Program and Examination Regulations
I was recently part of a meeting to start the process of establishing the department’s Program and Examination Regulations (PER). Twenty of us met for an hour to discuss the process, so not the document itself. I noted that the PER is probably the most expensive document at TU/e, considering the amount of time spent on it.
Every program must have PER; that’s what the law says. In these regulations, a number of ground rules must be agreed upon regarding the exact structure of a program and the rights and obligations between student and institution. However, the PER in Eindhoven are used for an entirely different purpose and that is to provide directions to the departments. To ensure that all departments do exactly what the central organization wants, the PER are full of process descriptions. Descriptions that don’t actually belong in the PER and that make the document incredibly long-winded.

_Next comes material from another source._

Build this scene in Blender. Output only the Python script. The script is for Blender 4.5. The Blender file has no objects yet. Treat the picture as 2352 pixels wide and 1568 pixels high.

However, what stands out the most in our regulations is the lack of a hardship clause. While the TU/e pretends to be ‘student-centered’, it’s precisely in this area that things go very wrong. In the PER of a random program in Amsterdam, we read: “In instances not regulated by the Teaching and Examination Regulations or in the event of demonstrable extreme unreasonableness and unfairness the dean responsible for the degree programme will decide, unless the matter concerned is the responsibility of the Examinations Board.” In Eindhoven, there’s no such clause.
Precisely because the PER specify the cases in which an Examination Committee may deviate from the rules if there are special circumstances, this automatically means they may not do so in all cases that aren’t specified. This too is a piece of central’s need for control. At the central level, they want to prevent departments from deviating from the rules. And that sometimes leads to very unpleasant situations for students and for examination committees. It’s for good reason that the inclusion of a general hardship clause has been a long-standing wish of the examination committees, which is always pushed aside in the process of determining the PER.
Although this process has only just begun, I’m going to at least try for our department’s PER to have a general hardship clause. Which, by the way, doesn’t automatically mean that an exception to the rules should be made for every student who wants to go on a ski vacation.